Please, without the pictures, retype exactly the lines from the start of the material through the line that holds "nm.parent = fr;".

--*--

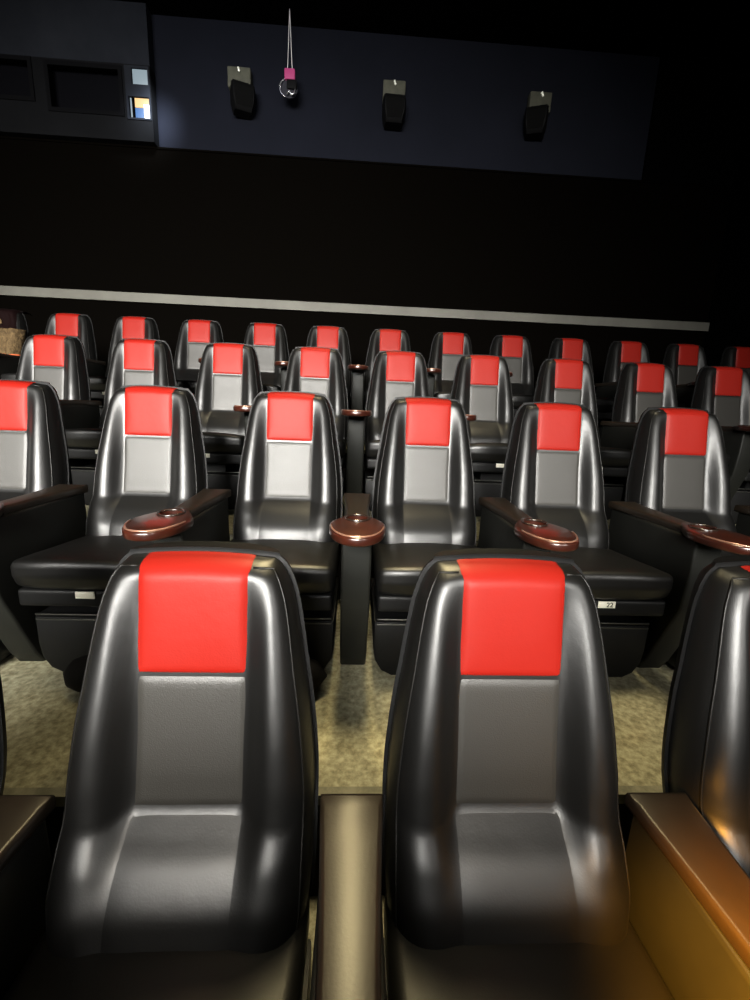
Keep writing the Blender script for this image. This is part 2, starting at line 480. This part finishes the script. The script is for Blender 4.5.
# seat number on the tag of the right hand second row seat (the only one one can read)
cu = D.curves.new('tag text', 'FONT'); cu.body = '22'; cu.size = .026; cu.align_x = 'CENTER'; cu.align_y = 'CENTER'; cu.extrude = .0008
tmp = D.objects.new('tag text', cu); col.objects.link(tmp)
dg = bpy.context.evaluated_depsgraph_get()
me = D.meshes.new_from_object(tmp.evaluated_get(dg)); D.objects.remove(tmp)
me.materials.clear(); me.materials.append(M['ink'])
fr = [c for c in first[(2, 4)].children if c.name.startswith('seat_frame')][0]
tg = [c for c in fr.children if c.name.startswith('number_tag')][0]
nm = D.objects.new('tag_number', me); col.objects.link(nm)
# parts go three deep at most, so the digits sit beside the plate, under the same frame
nm.parent = fr; nm.location = (.010, -.5722, .362); nm.rotation_euler = (PI/2, 0, 0)

# ------------------------------------------------------------------ setting
def struct(name, bm, m, smooth_=False):
    o = link(name, bm, m, None, smooth_); o['kind'] = 'structure'; return o
XL, XR = -5.0, 5.0
YW = 4.9
CE = 5.52
for k in (1, 2, 3, 4):
    y0 = -2.2 if k == 1 else (k-1)*P-1.015+.0
    y1 = k*P-1.015 if k < 4 else YW
    z = (k-1)*R
    bm = bmesh.new(); box(bm, XL, XR, y0, y1+(.0), z-.15 if k > 1 else -.15, z)
    struct('floor', bm, M['concrete'] if k < 3 else M['concrete'])
    if k > 1:
        bm = bmesh.new(); box(bm, XL, XR, y0-.004, y0, z-R, z-.032); struct('trim_%d' % (10+k), bm, M['riser'])
        bm = bmesh.new(); box(bm, XL, XR, y0-.008, y0+.02, z-.03, z+.002); struct('trim_%d' % (20+k), bm, M['nosing'])
# unseen wall behind the camera, added to keep screen light off the front cushions
bm = bmesh.new(); box(bm, XL, XR, -1.50, -1.38, 0, 1.23); struct('wall_light_block', bm, M['riser'])
bm = bmesh.new(); box(bm, XL, XR, YW, YW+.15, -.15, 4.24); struct('wall_back', bm, M['wall_low'])
bm = bmesh.new(); box(bm, XL, XR, YW+.03, YW+.15, 4.24, CE); struct('wall_back_upper', bm, M['wall_up'])
bm = bmesh.new(); box(bm, XL-.15, XL, -2.2, YW+.15, -.15, CE); struct('wall_left', bm, M['black_wall'])
bm = bmesh.new(); box(bm, XR, XR+.15, -2.2, YW+.15, -.15, CE); struct('wall_right', bm, M['black_wall'])
bm = bmesh.new(); box(bm, XL-.15, XR+.15, -2.2, YW+.15, CE, CE+.15); struct('ceiling', bm, M['black_wall'])
bm = bmesh.new(); box(bm, XL, XR, YW-.05, YW, 2.563, 2.668); struct('trim_1', bm, M['rail'])
bm = bmesh.new(); box(bm, XL, XR, YW-.012, YW, 4.225, 4.245); struct('trim_2', bm, M['wall_low'])
# flat black panel added at the right, where the painted band fades to dark
bm = bmesh.new(); box(bm, 3.84, XR, YW-.02, YW+.03, 4.245, CE); struct('trim_3', bm, M['black_wall'])
# booth front: painted, slightly proud of the wall, with openings
def frame_slab(bm, X0, X1, Z0, Z1, holes, y0, y1):
    xs = sorted({X0, X1, *[h[0] for h in holes], *[h[1] for h in holes]}); zs = sorted({Z0, Z1, *[h[2] for h in holes], *[h[3] for h in holes]})
    for a, b in zip(xs, xs[1:]):
        for c, d in zip(zs, zs[1:]):
            cx, cz = (a+b)/2, (c+d)/2
            if any(h[0] < cx < h[1] and h[2] < cz < h[3] for h in holes): continue
            box(bm, a, b, y0, y1, c, d)
    bmesh.ops.remove_doubles(bm, verts=bm.verts, dist=1e-5)
holes = [(-3.72, -3.20, 4.57, 4.94), (-3.03, -2.25, 4.49, 4.92), (-2.19, -1.95, 4.46, 4.94)]
bm = bmesh.new(); frame_slab(bm, XL, -1.93, 4.245, 4.965, holes, YW-.10, YW+.03); struct('wall_booth', bm, M['booth_band'])
bm = bmesh.new(); box(bm, XL, -1.93, YW-.10, YW+.03, 4.965, CE); struct('wall_booth_upper', bm, M['booth'])
for idx, (a, b, c, d) in enumerate(holes[:2]):
    bm = bmesh.new(); box(bm, a-.001, b+.001, YW+.005, YW+.028, c-.001, d+.001); g = struct('window_%d' % (idx+1), bm, M['glass'])
    bm = bmesh.new(); frame_slab(bm, a-.02, b+.02, c-.02, d+.02, [(a+.02, b-.02, c+.02, d-.02)], YW-.112, YW-.095); f = link('window_frame', bm, M['booth_dark'], g, False)
# things seen at the lit port
a, b, c, d = holes[2]
bm = bmesh.new(); box(bm, a-.001, b+.001, YW+.005, YW+.028, c-.001, d+.001); g = struct('window_3', bm, M['booth_dark'])
bm = bmesh.new(); frame_slab(bm, a-.012, b+.012, c-.012, d+.012, [(a+.01, b-.006, c+.005, 4.665), (a+.06, b-.006, 4.78, d-.01)], YW-.108, YW-.09); link('window_frame', bm, M['booth'], g, False)
def pane(name, m, x0, x1, z0, z1, y=YW-.085):
    bm = bmesh.new(); rbox(bm, ((x0+x1)/2, y, (z0+z1)/2), (x1-x0, .012, z1-z0), .005, n=2, k=2); return link(name, bm, m, g)
pane('upper_pane', M['lit_white'], -2.125, -1.958, 4.785, 4.93)
pane('warm_pane', M['lit_warm'], -2.12, -1.958, 4.575, 4.662)
pane('white_pane', M['lit_bright'], -2.02, -1.958, 4.468, 4.60, YW-.097)
pane('blue_pane', M['lit_blue'], -2.12, -2.03, 4.468, 4.57)
pane('side_sliver', M['lit_white'], -2.17, -2.155, 4.47, 4.66)

# ------------------------------------------------------------------ surround speakers
def make_speaker(label):
    t = empty('wall_speaker', (0, 0, 0), label, 'speaker', 'surround speakers on the back wall')
    # local: wall at y=0, top of cabinet at z=0, cabinet hangs below and leans out
    bm = bmesh.new()
    sec = [(0.0, .125, -.20, -.05), (-.05, .130, -.225, -.04), (-.15, .126, -.235, -.03), (-.22, .108, -.20, -.03), (-.25, .098, -.165, -.03)]
    rings = []
    for z, w, yf, yb in sec:
        rings.append([bm.verts.new(p) for p in ((-w*.86, yf, z), (w*.86, yf, z), (w, yf+.04, z), (w, yb, z), (-w, yb, z), (-w, yf+.04, z))])
    for r0, r1 in zip(rings, rings[1:]):
        for k in range(6): bm.faces.new((r0[k], r1[k], r1[(k+1) % 6], r0[(k+1) % 6]))
    bm.faces.new(rings[0]); bm.faces.new(list(reversed(rings[-1])))
    bmesh.ops.recalc_face_normals(bm, faces=bm.faces)
    link('cabinet', bm, M['speaker'], t, angle=35)
    bm = bmesh.new()
    v = [bm.verts.new(p) for p in ((-.095, -.206, -.01), (.095, -.206, -.01), (.10, -.231, -.05), (.097, -.241, -.15), (.08, -.206, -.22), (-.08, -.206, -.22), (-.097, -.241, -.15), (-.10, -.231, -.05))]
    bm.faces.new((v[0], v[7], v[2], v[1])); bm.faces.new((v[7], v[6], v[3], v[2])); bm.faces.new((v[6], v[5], v[4], v[3]))
    bmesh.ops.recalc_face_normals(bm, faces=bm.faces)
    link('grille', bm, M['grille'], t, False)
    # wall plate above the cabinet with tilted face
    bm = bmesh.new(); rbox(bm, (0, -.05, .100), (.255, .10, .196), .012, n=2, k=2)
    br = link('mounting_bracket', bm, M['bracket'], t); br['label'] = 'olive grey mounting bracket'
    bm = bmesh.new(); tube(bm, [(.0, -.10, .180), (.0, -.122, .172), (.004, -.124, .148), (.016, -.118, .142)], .011, 8)
    link('hook', bm, M['hook'], br)
    bm = bmesh.new(); box(bm, -.05, .05, -.05, .0, -.22, -.02); link('wall_arm', bm, M['speaker'], t, False)
    return t
sp0 = None
for (x, z, yawd, lab) in ((-.975, 4.845, 20, 'black wall speaker nearest the pink hanging ornament'),
                    (.760, 4.835, 2, 'middle one of the three black wall speakers'),
                    (2.455, 4.835, -20, 'rightmost black speaker high on the blue grey back wall')):
    if sp0 is None: o = sp0 = make_speaker(lab)
    else: o = copy_tree(sp0)
    o.location = (x, YW+.03, z); o['label'] = lab
    for c in o.children:
        if c.name.split('.')[0] in ('cabinet', 'grille'): c.rotation_euler.z = math.radians(yawd)   # aimed at the middle of the hall

# ------------------------------------------------------------------ hanging ornament
t = empty('hanging_ornament', (-.395, 4.72, CE-.002), 'pink tag with a clear round disc hanging from two white strings', 'ornament')
for s in (-1, 1):
    bm = bmesh.new(); tube(bm, [(.0, 0, -.0), (s*.006, 0, -.12), (s*.022, 0, -.49), (s*.027, 0, -.55)], .0045, 6); link('string', bm, M['string'], t)
bm = bmesh.new(); rbox(bm, (0, 0, -.590), (.115, .05, .10), .008, n=2, k=2); tg = link('pink_clip', bm, M['pink'], t); tg['label'] = 'pink clip'
bm = bmesh.new(); rbox(bm, (.022, 0, -.680), (.11, .04, .085), .01, n=2, k=2); link('black_holder', bm, M['speaker'], t)
bm = bmesh.new()
cx, cz, RR = -.022, -.710, .088
tube(bm, [(cx+RR*math.cos(PI*.55+PI*.85*k/20), 0, cz+RR*math.sin(PI*.55+PI*.85*k/20)) for k in range(21)], [.003+.006*math.sin(PI*k/20) for k in range(21)], 6); link('disc_rim', bm, M['silver'], t)
bm = bmesh.new(); bmesh.ops.create_cone(bm, cap_ends=True, segments=32, radius1=.088, radius2=.088, depth=.016, matrix=Matrix.Translation((cx+.015, .012, cz-.005)) @ Matrix.Rotation(PI/2, 4, 'X')); link('disc', bm, M['clear'], t, angle=30)
bm = bmesh.new(); tube(bm, [(-.03, -.02, -.782), (-.005, -.022, -.750), (.02, -.022, -.782), (.05, -.022, -.772), (.062, -.022, -.725)], [.008, .012, .013, .012, .006], 8); link('foil_ribbon', bm, M['silver'], t)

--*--

[Complete response]
Keep writing the Blender script for this image. This is part 2, starting at line 480. This part finishes the script. The script is for Blender 4.5.
# seat number on the tag of the right hand second row seat (the only one one can read)
cu = D.curves.new('tag text', 'FONT'); cu.body = '22'; cu.size = .026; cu.align_x = 'CENTER'; cu.align_y = 'CENTER'; cu.extrude = .0008
tmp = D.objects.new('tag text', cu); col.objects.link(tmp)
dg = bpy.context.evaluated_depsgraph_get()
me = D.meshes.new_from_object(tmp.evaluated_get(dg)); D.objects.remove(tmp)
me.materials.clear(); me.materials.append(M['ink'])
fr = [c for c in first[(2, 4)].children if c.name.startswith('seat_frame')][0]
tg = [c for c in fr.children if c.name.startswith('number_tag')][0]
nm = D.objects.new('tag_number', me); col.objects.link(nm)
# parts go three deep at most, so the digits sit beside the plate, under the same frame
nm.parent = fr; nm.location = (.010, -.5722, .362); nm.rotation_euler = (PI/2, 0, 0)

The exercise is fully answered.